This is a question I spent some time reflecting on after I was reading in Isaiah 43 recently. There's a few verses in that chapter that are more well-known and I've heard quoted often. They're powerful words, but I realized just how powerful when I read a couple of verses before them alongside them.
"This is what the Lord days -
He who made a way through the sea,
a path through the mighty waters,
who drew the chariots and horses,
the army and reinforcements together.
and they lay there, never to rise again,
extinguished, snuffed out life a wick:
Forget the former things;
do not swell on the past.
See, I am doing a new thing!
Now it springs up, do you not perceive it?
I am making a way in the wilderness
and streams in the wasteland."
-Isaiah 43:16-19
The last couple of verses are the ones most commonly quoted, but when I read these verses all together I was struck by the thought sin them.

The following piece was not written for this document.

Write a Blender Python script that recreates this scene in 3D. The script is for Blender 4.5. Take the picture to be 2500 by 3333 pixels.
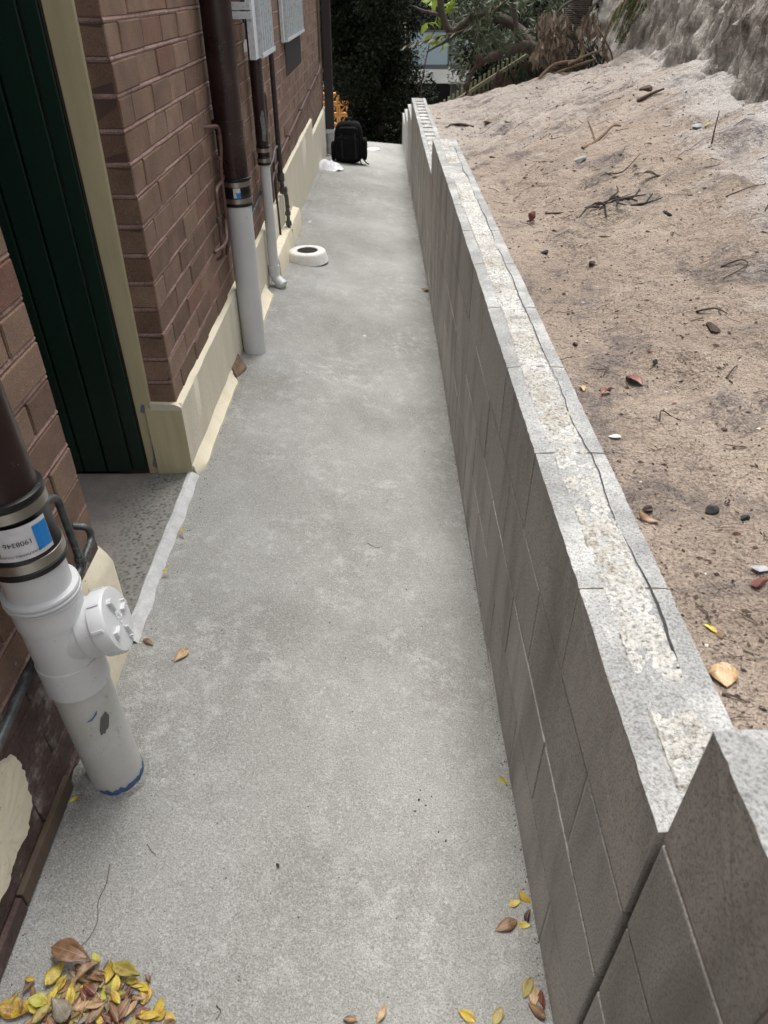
import bpy, bmesh, math, random
import numpy as np
from mathutils import Vector, Matrix, noise
from math import radians, sin, cos, pi

scene = bpy.context.scene
for o in list(bpy.data.objects):
    bpy.data.objects.remove(o)
random.seed(7)
rng = np.random.default_rng(11)

# ------------------------------------------------------------------ camera
CAM_Z = 1.5423
cam_data = bpy.data.cameras.new('camera')
cam = bpy.data.objects.new('camera', cam_data)
scene.collection.objects.link(cam)
R_ = Vector((0.9999956, -0.0028265, 0.0009507))
U_ = Vector((0.0009222, 0.5962911, 0.8027677))
F_ = Vector((0.002836, 0.8027633, -0.5962911))
cam.matrix_world = Matrix(((R_.x, U_.x, -F_.x, 0), (R_.y, U_.y, -F_.y, 0), (R_.z, U_.z, -F_.z, CAM_Z), (0, 0, 0, 1)))
cam_data.sensor_fit = 'VERTICAL'
cam_data.sensor_height = 36.0
cam_data.lens = 36.0 * 2325.23 / 3333.0
cam_data.clip_start = 0.02
cam_data.clip_end = 1500
cam_data.dof.use_dof = True; cam_data.dof.focus_distance = 1.9; cam_data.dof.aperture_fstop = 9.0
scene.camera = cam

# ------------------------------------------------------------------ sky, sun, exposure
SUN_EL, SUN_AZ = radians(72), radians(4)          # azimuth from +Y towards +X
world = bpy.data.worlds.new('World')
scene.world = world
world.use_nodes = True
wn, wl = world.node_tree.nodes, world.node_tree.links
wn.clear()
wo = wn.new('ShaderNodeOutputWorld'); wb = wn.new('ShaderNodeBackground')
sk = wn.new('ShaderNodeTexSky'); sk.sky_type = 'NISHITA'; sk.sun_disc = False
sk.sun_elevation = SUN_EL; sk.sun_rotation = SUN_AZ
sk.air_density = 1.0; sk.dust_density = 4.0; sk.ozone_density = 1.0
hs = wn.new('ShaderNodeHueSaturation'); hs.inputs['Saturation'].default_value = 0.10
wl.new(sk.outputs[0], hs.inputs['Color']); wl.new(hs.outputs[0], wb.inputs['Color'])
wb.inputs['Strength'].default_value = 0.15
wl.new(wb.outputs[0], wo.inputs['Surface'])
sd = bpy.data.lights.new('sun', 'SUN'); sun = bpy.data.objects.new('sun', sd)
scene.collection.objects.link(sun)
sd.energy = 1.5; sd.angle = radians(26); sd.color = (1.0, 0.96, 0.9)
sv = Vector((sin(SUN_AZ) * cos(SUN_EL), cos(SUN_AZ) * cos(SUN_EL), sin(SUN_EL)))
sun.rotation_euler = sv.to_track_quat('Z', 'Y').to_euler()
scene.view_settings.view_transform = 'Standard'
scene.view_settings.look = 'None'
scene.view_settings.exposure = 1.18
scene.view_settings.gamma = 1.0
scene.render.engine = 'CYCLES'
scene.cycles.max_bounces = 6; scene.cycles.diffuse_bounces = 3; scene.cycles.glossy_bounces = 2; scene.cycles.transmission_bounces = 2

# ------------------------------------------------------------------ shape of the place
def itp(v, T):
    return float(np.interp(v, [t[0] for t in T], [t[1] for t in T]))
XW, BT = 0.3084, 0.14            # face of the block wall, its thickness
TOP0, Y0 = 0.7805, 0.4244        # top of the long run of blocks, where it starts
XH = -0.708                      # brick face of the house
XP = -0.690                      # face of the rendered plinth
YC, YPIER, YEND = 2.2046, 1.39, 10.0
ZL = [(-2, .05), (0, .06), (.6, .078), (1.4, .085), (2.2, .085), (3.2, .07), (4.5, .04), (6.5, -.02), (8.4, -.115), (9.8, -.195), (11.8, -.3)]
ZR = [(-2, .05), (0, .05), (.5, .03), (.85, .01), (1.45, -.04), (2.75, -.076), (3.7, -.082), (5, -.105), (7, -.186), (9.3, -.286), (11.3, -.36), (11.8, -.39)]
def path_z(x, y):
    t = (x + .70) / 1.01
    return itp(y, ZL) * (1 - t) + itp(y, ZR) * t
SW = [(-1, .75), (.4, .745), (2, .735), (3.5, .72), (4.6, .69), (5.2, .60), (6.5, .555), (8.3, .53), (9.2, .42), (10, .2), (11, -.1), (13, -.6)]
SU = [(-1, 1.0), (3.5, 1.06), (5.0, 1.03), (6.5, .97), (7.5, .91), (8.5, .78), (10, .5), (12, 0), (13, -.3)]
CL = [(-2, 2.4), (2.6, 2.05), (3.2, 1.80), (3.6, 1.70), (4.5, 1.86), (5.4, 1.98), (6.4, 2.15), (7.5, 2.25), (8.5, 2.35), (12, 2.5)]
def sand_base(x, y):
    d = max(x - .45, 0); s = min(d / 1.5, 1); s = s * s * (3 - 2 * s)
    w = itp(y, SW)
    return w + (itp(y, SU) - w) * s + .25 * max(d - 1.5, 0)
def sand_z(x, y):
    z = sand_base(x, y)
    d = x - .45
    a = min(max((d + .02) / .35, 0.12), 1)
    z += a * (.038 * noise.fractal((x * 2.3, y * 1.6, 3.1), 1.0, 2.0, 3) + .030 * noise.noise((x * 7, y * 5, 1.7)) - .075 * max(0, noise.noise((x * 5.2, y * 4.1, 7.7)) - .10))
    z += (.0120 * noise.noise((x * 21, y * 15, 9.7)) + .0060 * noise.noise((x * 48, y * 40, 4.4))) * min(1, .35 + max(d, 0) * 3)
    # slumped cones of pale sand at the foot of the cliff
    for (cx, cy, r, hgt) in TALUS:
        q = math.hypot((x - cx) / r, (y - cy) / (r * .9))
        if q < 1: z += hgt * (1 - q * q) ** 2 * (1 + .5 * noise.noise((x * 6, y * 6, 2)))
    return z
TALUS = [(1.74, 3.62, .40, .07), (1.90, 4.45, .45, .10), (2.05, 5.35, .55, .11), (2.25, 6.4, .6, .10), (2.35, 7.6, .6, .10)]

# ------------------------------------------------------------------ materials
MAT = {}
class NT:
    def __init__(s, name):
        s.m = bpy.data.materials.new(name); s.m.use_nodes = True
        s.n = s.m.node_tree.nodes; s.l = s.m.node_tree.links
        s.b = s.n['Principled BSDF']; MAT[name] = s.m
        s.tc = s.n.new('ShaderNodeTexCoord'); s.co = s.tc.outputs['Object']
        s.hgt = None
    def world(s):
        g = s.n.new('ShaderNodeNewGeometry'); s.co = g.outputs['Position']; return s
    def scaled(s, sc):
        mp = s.n.new('ShaderNodeMapping'); mp.inputs['Scale'].default_value = sc
        s.l.new(s.co, mp.inputs['Vector']); return mp.outputs['Vector']
    def noise(s, scale, detail=4, rough=.6, co=None, dist=0):
        t = s.n.new('ShaderNodeTexNoise'); t.inputs['Scale'].default_value = scale
        t.inputs['Detail'].default_value = detail; t.inputs['Roughness'].default_value = rough
        t.inputs['Distortion'].default_value = dist
        s.l.new(co or s.co, t.inputs['Vector']); return t.outputs['Fac']
    def voro(s, scale, feature='F1', co=None, rnd=1.0):
        t = s.n.new('ShaderNodeTexVoronoi'); t.inputs['Scale'].default_value = scale; t.feature = feature
        t.inputs['Randomness'].default_value = rnd
        s.l.new(co or s.co, t.inputs['Vector']); return t.outputs['Distance']
    def wave(s, scale, dist, co=None, axis='Z'):
        t = s.n.new('ShaderNodeTexWave'); t.inputs['Scale'].default_value = scale; t.bands_direction = axis
        t.inputs['Distortion'].default_value = dist; s.l.new(co or s.co, t.inputs['Vector']); return t.outputs['Fac']
    def ramp(s, fac, *stops):
        r = s.n.new('ShaderNodeValToRGB'); e = r.color_ramp.elements
        while len(e) < len(stops): e.new(0.5)
        for k, (p, c) in enumerate(stops):
            e[k].position = p; e[k].color = (*c, 1) if not isinstance(c, (int, float)) else (c, c, c, 1)
        s.l.new(fac, r.inputs[0]); return r.outputs[0]
    def mix(s, fac, a, b, mode='MIX'):
        m = s.n.new('ShaderNodeMix'); m.data_type = 'RGBA'; m.blend_type = mode
        for sock, v in ((m.inputs[0], fac), (m.inputs[6], a), (m.inputs[7], b)):
            if isinstance(v, (int, float)): sock.default_value = v
            elif isinstance(v, tuple): sock.default_value = (*v, 1)
            else: s.l.new(v, sock)
        return m.outputs[2]
    def rnd(s):
        return s.n.new('ShaderNodeObjectInfo').outputs['Random']
    def math(s, op, a, b=0.0, c=0.0):
        m = s.n.new('ShaderNodeMath'); m.operation = op
        for sock, v in zip(m.inputs, (a, b, c)):
            if isinstance(v, (int, float)): sock.default_value = v
            else: s.l.new(v, sock)
        return m.outputs[0]
    def xyz(s):
        q = s.n.new('ShaderNodeSeparateXYZ'); s.l.new(s.co, q.inputs[0]); return q.outputs
    def col(s, c):
        if isinstance(c, tuple): s.b.inputs['Base Color'].default_value = (*c, 1)
        else: s.l.new(c, s.b.inputs['Base Color'])
        return s
    def rough(s, v):
        if isinstance(v, (int, float)): s.b.inputs['Roughness'].default_value = v
        else: s.l.new(v, s.b.inputs['Roughness'])
        return s
    def bump(s, h, strength=.5, dist=.01):
        b = s.n.new('ShaderNodeBump'); b.inputs['Strength'].default_value = strength; b.inputs['Distance'].default_value = dist
        s.l.new(h, b.inputs['Height'])
        if s.hgt: s.l.new(s.hgt, b.inputs['Normal'])
        s.hgt = b.outputs[0]; s.l.new(s.hgt, s.b.inputs['Normal']); return s
    def metal(s, v): s.b.inputs['Metallic'].default_value = v; return s
    def spec(s, v): s.b.inputs['Specular IOR Level'].default_value = v; return s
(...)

In describing who the Lord is Who is speaking, Isaiah is remembering how God led Israel out of Egypt and defeated their enemies. When they were in the an impossible situation and defeat seemed almost certain, God made a way out for them and defeated their enemy.
This is something they needed to remember. But, Isaiah also warns of a danger here. When he asks if they are perceiving the new thing the Lord is doing, he points out the danger and the reason why he is declaring that God is doing a new thing. There is a danger that in remembering how God has acted in the past, they would not see what God was doing now, or they would try to limit what God was doing now.
We face that danger in our lives. We need to remember what God has done for us in the past. That's what gives us hope and confidence that God will act now on our behalf again. But, we can too easily become so focused on the past that we miss what God is doing now. Or we can try to put God in a box of "this is how God does things" and resist Him when He tries to do something new.
In our remembering how God has acted on our behalf in the past, we cannot stop looking ahead for the new things He is doing and wants to do. Our remembering forms the basis of our belief and our confidence that He has a plan, but we cannot become so focused on it that we miss the new thing God is doing.